Enquanto o serviço público continuar sendo gerido por quem pensa primordialmente em votos e no financiamento de campanhas eleitorais, os servidores da Prefeitura de Curitiba continuarão reféns da desvalorização profissional. Não se trata apenas de aumento salarial. É uma questão de se pensar o trabalho e sobre o conceito de gestão.

Ao contrário dos autointitulados gestores modernos e eficientes, a melhoria no serviço público precisa ser pensada como coisa pública, de um ponto de vista social, incluindo aqueles que executam o serviço. Infelizmente, nos últimos anos, a prioridade tem sido outra. As eleições e os interesses privados continuam a orientar a política municipal.

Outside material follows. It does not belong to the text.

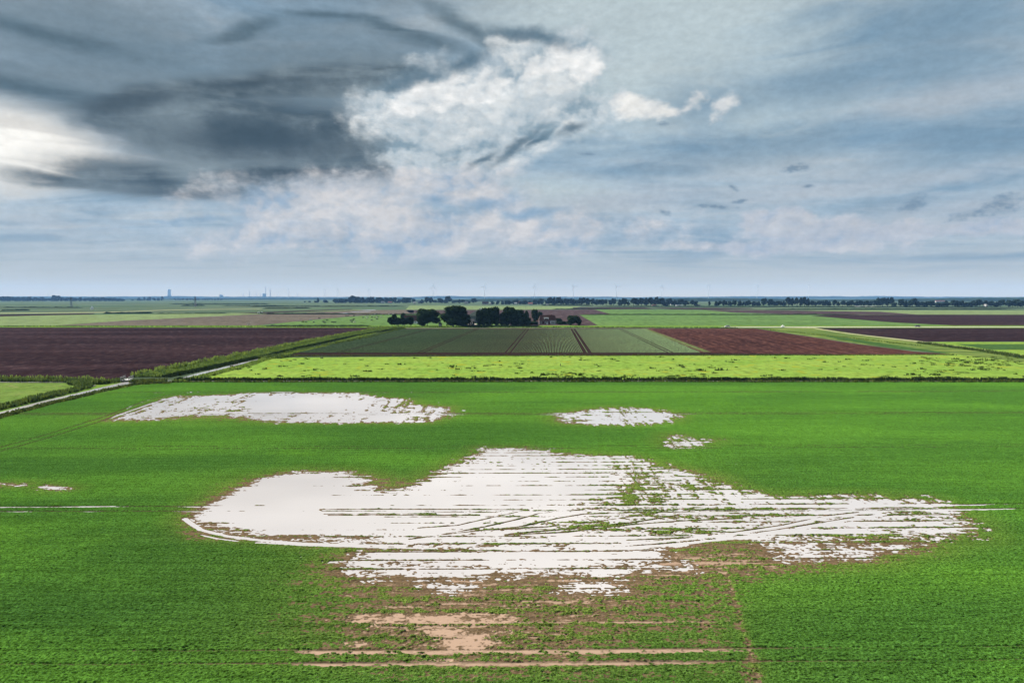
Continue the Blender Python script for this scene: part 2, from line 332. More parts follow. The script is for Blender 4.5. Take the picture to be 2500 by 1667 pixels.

[1] Sobre o assunto ver OLIVEIRA, Dennison. Curitiba e o mito da cidade modelo. Curitiba: UFPR, 2000.

[2] Abordagem parecida pode ser lida em NOGUEIRA, Arnaldo. A liberdade desfigurada: a trajetória do sindicalismo no setor público brasileiro. São Paulo: Expressão Popular, 2005.

 Guilherme Carvalho

Jornalista pela UEPG, Mestre em Sociologia pela UFPR e Doutorando em Sociologia pela Unesp.